Bodies Hit the Gallery

By MiMi Yeh

The last two years at UMass Boston have seen an influx of nontraditional artwork in both the Arts on the Point Sculpture Park and the Harbor Art Gallery with pieces like Tony Smith’s Stinger and shows like Ken Hruby’s “Stack Arms.” The new Harbor Art Gallery show brings with it a breath of tradition with the life and attention artists Liz Schweber Doles and Tom Norton give to figurative work. With poses varying from the usual contraposto to lackadaisical reclining, these nudes display a number of body types; svelte and muscled, voluptuous and petite.

Whether it’s done on mylar or metal, with graphite or pen and ink, the personalities within the pictures may be interpreted simply by examining the body language. Doles and Norton have been sharing studio space for nearly seven years, drawing in the same room and, if you examine their work, upon each other. Doles’ works are done mostly in charcoals with a splash of pastels to add color and Technicolor shadow displays while Norton’s are mostly pen and ink with different shades of tan watercolor to denote the appropriate shades of light and dark.

Two pieces of Norton’s stand out amongst his figurative creations. The first, is a corner piece done in metal with a digitally pointillated picture of a woman, partly in black and white with color segueing into the gleaming cutout of the warm, peachy flesh of the same woman lying on her side on the extended panel. Locked in eternal sleep, her body is relaxed in its graceful repose.
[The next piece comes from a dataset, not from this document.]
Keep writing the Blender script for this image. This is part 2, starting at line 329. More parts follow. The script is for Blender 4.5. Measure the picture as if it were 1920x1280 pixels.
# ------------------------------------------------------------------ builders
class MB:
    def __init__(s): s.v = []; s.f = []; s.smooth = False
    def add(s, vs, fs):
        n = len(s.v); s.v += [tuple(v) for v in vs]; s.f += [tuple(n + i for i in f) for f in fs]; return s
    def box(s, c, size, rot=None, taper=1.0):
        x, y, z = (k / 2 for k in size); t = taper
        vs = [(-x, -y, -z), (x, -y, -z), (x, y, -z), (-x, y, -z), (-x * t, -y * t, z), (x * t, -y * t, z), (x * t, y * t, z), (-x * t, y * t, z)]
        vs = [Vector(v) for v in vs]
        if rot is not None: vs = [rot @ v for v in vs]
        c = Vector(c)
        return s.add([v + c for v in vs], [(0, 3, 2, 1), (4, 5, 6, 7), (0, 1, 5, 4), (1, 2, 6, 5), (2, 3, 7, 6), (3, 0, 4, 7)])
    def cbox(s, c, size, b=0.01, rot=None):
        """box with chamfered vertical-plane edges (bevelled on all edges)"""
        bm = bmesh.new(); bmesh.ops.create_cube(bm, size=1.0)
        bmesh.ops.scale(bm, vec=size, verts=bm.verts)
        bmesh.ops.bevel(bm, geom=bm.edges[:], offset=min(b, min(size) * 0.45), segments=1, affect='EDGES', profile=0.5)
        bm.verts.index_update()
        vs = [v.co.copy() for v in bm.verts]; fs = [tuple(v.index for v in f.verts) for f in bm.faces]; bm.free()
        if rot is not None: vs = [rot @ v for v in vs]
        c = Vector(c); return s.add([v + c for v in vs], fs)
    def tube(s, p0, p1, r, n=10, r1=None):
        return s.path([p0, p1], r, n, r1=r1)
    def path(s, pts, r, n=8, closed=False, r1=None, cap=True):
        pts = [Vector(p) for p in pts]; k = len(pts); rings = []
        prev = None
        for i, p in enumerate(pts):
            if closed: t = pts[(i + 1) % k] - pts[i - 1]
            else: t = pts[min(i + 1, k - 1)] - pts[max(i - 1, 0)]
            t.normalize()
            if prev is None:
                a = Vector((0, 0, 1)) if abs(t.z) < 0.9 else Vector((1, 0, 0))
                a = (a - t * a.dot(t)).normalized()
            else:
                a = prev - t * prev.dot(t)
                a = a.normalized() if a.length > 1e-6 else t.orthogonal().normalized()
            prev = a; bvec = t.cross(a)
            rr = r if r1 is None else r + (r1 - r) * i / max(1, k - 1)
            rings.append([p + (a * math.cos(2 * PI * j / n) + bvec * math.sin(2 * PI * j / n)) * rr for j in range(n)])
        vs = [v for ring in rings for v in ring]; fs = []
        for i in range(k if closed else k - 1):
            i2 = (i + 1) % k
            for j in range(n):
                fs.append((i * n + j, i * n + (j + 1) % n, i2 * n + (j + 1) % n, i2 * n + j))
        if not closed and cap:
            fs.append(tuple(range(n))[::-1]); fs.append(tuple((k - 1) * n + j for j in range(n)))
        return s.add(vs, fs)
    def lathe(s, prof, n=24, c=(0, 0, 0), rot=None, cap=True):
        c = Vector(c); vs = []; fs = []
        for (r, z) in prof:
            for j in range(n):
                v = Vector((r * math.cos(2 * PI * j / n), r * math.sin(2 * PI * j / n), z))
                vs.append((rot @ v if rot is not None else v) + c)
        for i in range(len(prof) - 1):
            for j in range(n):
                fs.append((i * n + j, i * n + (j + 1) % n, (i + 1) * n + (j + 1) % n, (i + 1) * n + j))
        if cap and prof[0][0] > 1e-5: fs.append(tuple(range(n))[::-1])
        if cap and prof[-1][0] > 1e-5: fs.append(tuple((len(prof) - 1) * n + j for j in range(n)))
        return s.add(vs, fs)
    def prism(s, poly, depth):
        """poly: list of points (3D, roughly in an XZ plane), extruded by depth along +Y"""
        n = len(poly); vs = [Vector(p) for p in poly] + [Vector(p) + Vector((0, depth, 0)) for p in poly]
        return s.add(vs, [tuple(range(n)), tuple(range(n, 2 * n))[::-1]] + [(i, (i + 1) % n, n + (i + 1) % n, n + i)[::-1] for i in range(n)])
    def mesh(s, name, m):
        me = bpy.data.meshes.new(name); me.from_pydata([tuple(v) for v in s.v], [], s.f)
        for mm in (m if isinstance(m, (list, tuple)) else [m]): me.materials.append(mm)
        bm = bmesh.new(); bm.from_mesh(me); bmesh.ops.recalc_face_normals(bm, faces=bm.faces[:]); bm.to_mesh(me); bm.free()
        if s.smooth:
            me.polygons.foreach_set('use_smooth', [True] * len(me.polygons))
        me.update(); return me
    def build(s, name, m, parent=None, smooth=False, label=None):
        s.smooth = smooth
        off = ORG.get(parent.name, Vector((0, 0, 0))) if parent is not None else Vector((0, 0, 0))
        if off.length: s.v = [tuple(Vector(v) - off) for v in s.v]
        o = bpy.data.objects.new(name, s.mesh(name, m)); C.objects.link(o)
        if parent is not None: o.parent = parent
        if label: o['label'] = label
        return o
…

The second is Norton’s cylindrical overlapping of a digitized picture of The Endless Gesture #12 blown up and transposed onto mylar mirroring that of another figure standing across from it. Hanging in space, as this transparent tube spins it creates constant interplay between the opposing beings.

Doles’ sketches, however, fall more into the category of studies in their somewhat rougher representation of the human form. She leaves the viewer with a layer of ambiguity similar to that of the neighboring Healey Library show of one William Tucker. As with Tucker, Doles does not degenerate into abstraction but becomes successively more vague, giving an idea of the shape and stance of the being while forcing the audience to work harder and harder to give an expression and an attitude to her visual archetypes.

With Liferoom #7, a pastel, charcoal, and chalk sketch, Doles takes the human body and defines the powerful physique in shades of orange, gray, and black tones strong enough to convey the densely and thickly contoured planes of the man’s forward-leaning torso and pressing hands. The tendons in his legs bunch as he strains, to move the unmovable.

In Liferoom #14, the figure is clearly that of a woman, yet the enlarged, somewhat masculine shape and thickened tone to the thighs and face, gives it an oddly androgynous look. The vagina is almost an afterthought as the female leans to the side, her pose almost sexual.

The works are united in their universal themes of indeterminate body language displaying a flair for catching the viewer’s attention with the ever-elusive meaning of their emotionally impassive poses. Liz Schweber Doles’ and Tom Norton’s works will be on display in the Harbor Art Gallery of the McCormack Building from March 10 to April 2.